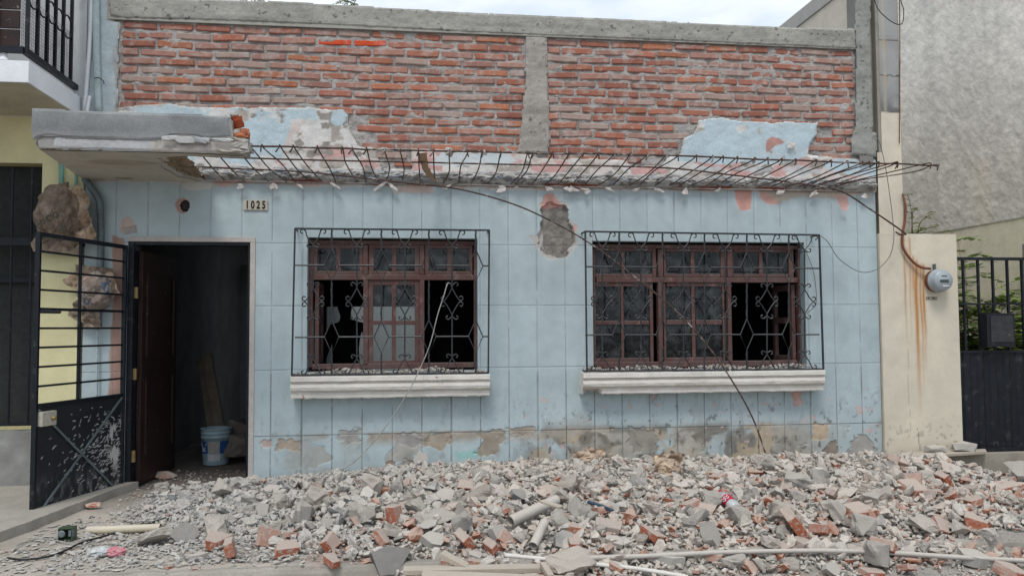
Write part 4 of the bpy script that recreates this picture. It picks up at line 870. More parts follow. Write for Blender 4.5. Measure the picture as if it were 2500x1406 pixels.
def scatter(name, pts, sizes, cols, m, label=None, cat=None, flat=1.0, seed=1, tiltmax=.9, kind='stuff'):
    r_ = np.random.default_rng(seed); Vs = []; Fs = []; Cs = []; o = 0
    for p, s, c in zip(pts, sizes, cols):
        v, f = PEB[r_.integers(len(PEB))]; a, b, g = r_.uniform(0, 6.28), r_.normal(0, tiltmax*.5), r_.normal(0, tiltmax*.5)
        Rz = np.array([[math.cos(a), -math.sin(a), 0], [math.sin(a), math.cos(a), 0], [0, 0, 1]]); Rx = np.array([[1, 0, 0], [0, math.cos(b), -math.sin(b)], [0, math.sin(b), math.cos(b)]]); Ry = np.array([[math.cos(g), 0, math.sin(g)], [0, 1, 0], [-math.sin(g), 0, math.cos(g)]])
        sc = np.array([1.25*r_.uniform(.8, 1.1), r_.uniform(.7, 1.1), flat*r_.uniform(.7, 1.3)])*s
        Vs.append((v*sc) @ (Rz@Rx@Ry).T+np.array(p)); Fs.append(f+o); o += len(v); Cs.append(np.repeat(np.array([c]), len(v), 0))
    V = np.concatenate(Vs); F = np.concatenate(Fs); C_ = np.concatenate(Cs)
    me = bpy.data.meshes.new(name); me.vertices.add(len(V)); me.vertices.foreach_set("co", V.astype(np.float32).ravel()); me.loops.add(F.size); me.loops.foreach_set("vertex_index", F.ravel().astype(np.int32))
    me.polygons.add(len(F)); me.polygons.foreach_set("loop_start", np.arange(0, F.size, 3, dtype=np.int32)); me.update(calc_edges=True); me.validate(); setcol(me, C_); me.materials.append(m)
    me.polygons.foreach_set("use_smooth", [False]*len(me.polygons)); ob = bpy.data.objects.new(name, me); COL.objects.link(ob); tag(ob, label, cat, None, kind); return ob
for (zt_, x0, x1), (wa, wb), lb in ((S1, (W1[0], W1[1]), 'grey plaster crumbs lying on the left window sill'), (S2, (W2[0], W2[1]), 'grey plaster crumbs lying on the right window sill')):
    pts = []; sz = []; cl = []
    for _ in range(520):
        y = -abs(rng.normal(0, .06))-.0+rng.uniform(-.02, .07); x = rng.uniform(x0+.03, x1-.03) if y < -.012 else rng.uniform(wa+.02, wb-.02); y = max(-.165, y)
        s = rng.uniform(.014, .045)*(1.6 if rng.random() < .08 else 1); pts.append((x, y, zt_+s*.22+rng.uniform(0, .028)*(1 if y > -.13 else .3)+.014*math.sin(x*9)*(y > -.12))); sz.append(s); g = rng.uniform(.33, .46); cl.append((g*1.03, g*.96, g*.90))
    scatter('sill_debris', pts, sz, cl, M['chunk'], lb, 'debris', seed=int(x0*10)+50)

# ---------------------------------------------------------------- doorway and doors
m = MB(); m.cur = (.50, .46, .43); x0, x1, z0, z1 = DOOR; z0 = 0
m.box(x0-.005, x1+.045, -.012, .06, z1, z1+.045, .004); m.box(x1, x1+.045, -.012, .06, -.05, z1, .004)
m.build('door_surround', M['attr'], house)
m = MB(); m.box(x0-.004, x0+.045, -.008, .162, -.02, z1, .002); m.box(x1-.022, x1, .005, .10, -.02, z1, .002); m.box(x0+.035, x1-.022, .005, .10, z1-.03, z1, .002); m.build('door_frame', M['ironclean'], house)
hd = Vector((-2.40, .11, .02)); e_ = PXP(418, 1140, -2.36); de = Vector((-2.335, .96, .02))
m = MB(); m.beam((hd.x, hd.y, 1.06), (de.x, de.y, 1.06), .04, 2.08, bev=.004)
dn = (de-hd).normalized(); nrm = Vector((dn.y, -dn.x, 0))
for t0, t1, za, zb_ in ((.12, .88, .25, .98), (.12, .88, 1.12, 1.92)):
    a = hd+(de-hd)*t0+nrm*.021; b = hd+(de-hd)*t1+nrm*.021
    for (u, v, z1_, z2_) in ((a, b, za, za+.03), (a, b, zb_-.03, zb_)): m.beam((u.x, u.y, (z1_+z2_)/2), (v.x, v.y, (z1_+z2_)/2), .012, z2_-z1_)
    for u in (a, b): m.box(u.x-.012, u.x+.012, u.y-.012, u.y+.012, za+.031, zb_-.031)
dr = m.build('front_door', M['doorwood'], house)
for z_ in (.28, 1.0, 1.72):
    m = MB(); m.box(-2.428, -2.395, .02, .045, z_-.05, z_+.05, .002); m.build('hinge', M['brass'], dr)

# iron gate with sheet panel, standing open over the pavement
GH = Vector((-2.478, -.04, 0)); GF = Vector((-2.785, -1.035, 0))
gate = root('iron_security_gate', (GH.x, GH.y, 0), 'open black iron door gate with horizontal rods above a paint splashed sheet panel', 'gate')
def gp(s, z, off=0.0):
    d = (GF-GH); p = GH+d*s; n_ = Vector((-d.y, d.x, 0)).normalized()*(-1); return Vector((p.x+n_.x*off, p.y+n_.y*off, z))
ztop, zpan, zbot = 2.135, .825, .01
m = MB()
for s in (0.012, .988): m.beam(gp(s, zbot), gp(s, ztop), .034, .034, up=(0, 1, 0), bev=.003)
m.beam(gp(.03, ztop-.017), gp(.97, ztop-.017), .03, .034, bev=.002); m.beam(gp(.03, zpan), gp(.97, zpan), .03, .03, bev=.002); m.beam(gp(.03, zbot+.016), gp(.97, zbot+.016), .03, .03)
m.build('gate_frame', M['ironclean'], gate)
m = MB(); m.beam(gp(.55, zpan+.015), gp(.55, ztop-.034), .02, .02, up=(0, 1, 0)); m.build('mid_post', M['ironclean'], gate)
for k in range(1, 9):
    z_ = zpan+(ztop-zpan)*k/9.0; thick = .016 if k != 5 else .022
    m = MB(); m.beam(gp(.03, z_, .0), gp(.97, z_, .0), thick*.8, thick); m.build('horizontal_rod', M['ironclean'], gate)
z_ = zpan+(ztop-zpan)*5/9.0-.02
m = MB(); m.tube([gp(.99, z_), gp(.76, z_+.002)], .014, 8).build('bolt', M['iron'], gate)
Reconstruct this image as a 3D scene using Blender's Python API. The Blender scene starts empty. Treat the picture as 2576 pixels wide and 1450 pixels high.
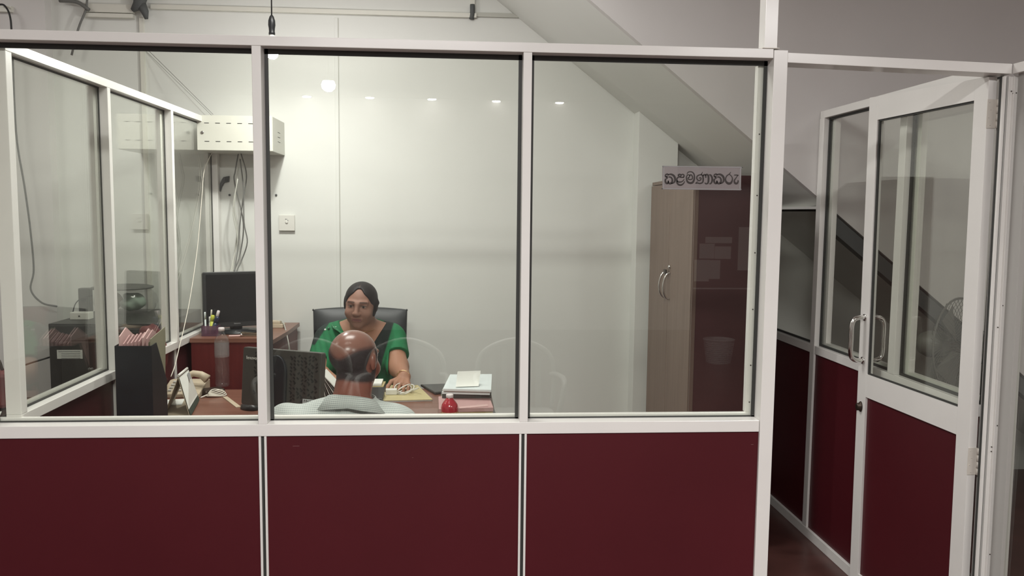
────────────────────────────────────────
### EXERCISE DETAILS
All of the material above should be reproduced exactly, except the pictures.

### CORRECT RESPONSE
Write part 4 of the bpy script that recreates this picture. It picks up at line 870. More parts follow. Write for Blender 4.5. Measure the picture as if it were 2500x1406 pixels.
def scatter(name, pts, sizes, cols, m, label=None, cat=None, flat=1.0, seed=1, tiltmax=.9, kind='stuff'):
    r_ = np.random.default_rng(seed); Vs = []; Fs = []; Cs = []; o = 0
    for p, s, c in zip(pts, sizes, cols):
        v, f = PEB[r_.integers(len(PEB))]; a, b, g = r_.uniform(0, 6.28), r_.normal(0, tiltmax*.5), r_.normal(0, tiltmax*.5)
        Rz = np.array([[math.cos(a), -math.sin(a), 0], [math.sin(a), math.cos(a), 0], [0, 0, 1]]); Rx = np.array([[1, 0, 0], [0, math.cos(b), -math.sin(b)], [0, math.sin(b), math.cos(b)]]); Ry = np.array([[math.cos(g), 0, math.sin(g)], [0, 1, 0], [-math.sin(g), 0, math.cos(g)]])
        sc = np.array([1.25*r_.uniform(.8, 1.1), r_.uniform(.7, 1.1), flat*r_.uniform(.7, 1.3)])*s
        Vs.append((v*sc) @ (Rz@Rx@Ry).T+np.array(p)); Fs.append(f+o); o += len(v); Cs.append(np.repeat(np.array([c]), len(v), 0))
    V = np.concatenate(Vs); F = np.concatenate(Fs); C_ = np.concatenate(Cs)
    me = bpy.data.meshes.new(name); me.vertices.add(len(V)); me.vertices.foreach_set("co", V.astype(np.float32).ravel()); me.loops.add(F.size); me.loops.foreach_set("vertex_index", F.ravel().astype(np.int32))
    me.polygons.add(len(F)); me.polygons.foreach_set("loop_start", np.arange(0, F.size, 3, dtype=np.int32)); me.update(calc_edges=True); me.validate(); setcol(me, C_); me.materials.append(m)
    me.polygons.foreach_set("use_smooth", [False]*len(me.polygons)); ob = bpy.data.objects.new(name, me); COL.objects.link(ob); tag(ob, label, cat, None, kind); return ob
for (zt_, x0, x1), (wa, wb), lb in ((S1, (W1[0], W1[1]), 'grey plaster crumbs lying on the left window sill'), (S2, (W2[0], W2[1]), 'grey plaster crumbs lying on the right window sill')):
    pts = []; sz = []; cl = []
    for _ in range(520):
        y = -abs(rng.normal(0, .06))-.0+rng.uniform(-.02, .07); x = rng.uniform(x0+.03, x1-.03) if y < -.012 else rng.uniform(wa+.02, wb-.02); y = max(-.165, y)
        s = rng.uniform(.014, .045)*(1.6 if rng.random() < .08 else 1); pts.append((x, y, zt_+s*.22+rng.uniform(0, .028)*(1 if y > -.13 else .3)+.014*math.sin(x*9)*(y > -.12))); sz.append(s); g = rng.uniform(.33, .46); cl.append((g*1.03, g*.96, g*.90))
    scatter('sill_debris', pts, sz, cl, M['chunk'], lb, 'debris', seed=int(x0*10)+50)

# ---------------------------------------------------------------- doorway and doors
m = MB(); m.cur = (.50, .46, .43); x0, x1, z0, z1 = DOOR; z0 = 0
m.box(x0-.005, x1+.045, -.012, .06, z1, z1+.045, .004); m.box(x1, x1+.045, -.012, .06, -.05, z1, .004)
m.build('door_surround', M['attr'], house)
m = MB(); m.box(x0-.004, x0+.045, -.008, .162, -.02, z1, .002); m.box(x1-.022, x1, .005, .10, -.02, z1, .002); m.box(x0+.035, x1-.022, .005, .10, z1-.03, z1, .002); m.build('door_frame', M['ironclean'], house)
hd = Vector((-2.40, .11, .02)); e_ = PXP(418, 1140, -2.36); de = Vector((-2.335, .96, .02))
m = MB(); m.beam((hd.x, hd.y, 1.06), (de.x, de.y, 1.06), .04, 2.08, bev=.004)
dn = (de-hd).normalized(); nrm = Vector((dn.y, -dn.x, 0))
for t0, t1, za, zb_ in ((.12, .88, .25, .98), (.12, .88, 1.12, 1.92)):
    a = hd+(de-hd)*t0+nrm*.021; b = hd+(de-hd)*t1+nrm*.021
    for (u, v, z1_, z2_) in ((a, b, za, za+.03), (a, b, zb_-.03, zb_)): m.beam((u.x, u.y, (z1_+z2_)/2), (v.x, v.y, (z1_+z2_)/2), .012, z2_-z1_)
    for u in (a, b): m.box(u.x-.012, u.x+.012, u.y-.012, u.y+.012, za+.031, zb_-.031)
dr = m.build('front_door', M['doorwood'], house)
for z_ in (.28, 1.0, 1.72):
    m = MB(); m.box(-2.428, -2.395, .02, .045, z_-.05, z_+.05, .002); m.build('hinge', M['brass'], dr)

# iron gate with sheet panel, standing open over the pavement
GH = Vector((-2.478, -.04, 0)); GF = Vector((-2.785, -1.035, 0))
gate = root('iron_security_gate', (GH.x, GH.y, 0), 'open black iron door gate with horizontal rods above a paint splashed sheet panel', 'gate')
def gp(s, z, off=0.0):
    d = (GF-GH); p = GH+d*s; n_ = Vector((-d.y, d.x, 0)).normalized()*(-1); return Vector((p.x+n_.x*off, p.y+n_.y*off, z))
ztop, zpan, zbot = 2.135, .825, .01
m = MB()
for s in (0.012, .988): m.beam(gp(s, zbot), gp(s, ztop), .034, .034, up=(0, 1, 0), bev=.003)
m.beam(gp(.03, ztop-.017), gp(.97, ztop-.017), .03, .034, bev=.002); m.beam(gp(.03, zpan), gp(.97, zpan), .03, .03, bev=.002); m.beam(gp(.03, zbot+.016), gp(.97, zbot+.016), .03, .03)
m.build('gate_frame', M['ironclean'], gate)
m = MB(); m.beam(gp(.55, zpan+.015), gp(.55, ztop-.034), .02, .02, up=(0, 1, 0)); m.build('mid_post', M['ironclean'], gate)
for k in range(1, 9):
    z_ = zpan+(ztop-zpan)*k/9.0; thick = .016 if k != 5 else .022
    m = MB(); m.beam(gp(.03, z_, .0), gp(.97, z_, .0), thick*.8, thick); m.build('horizontal_rod', M['ironclean'], gate)
z_ = zpan+(ztop-zpan)*5/9.0-.02
m = MB(); m.tube([gp(.99, z_), gp(.76, z_+.002)], .014, 8).build('bolt', M['iron'], gate)
Reconstruct this image as a 3D scene using Blender's Python API. The Blender scene starts empty. Treat the picture as 2576 pixels wide and 1450 pixels high.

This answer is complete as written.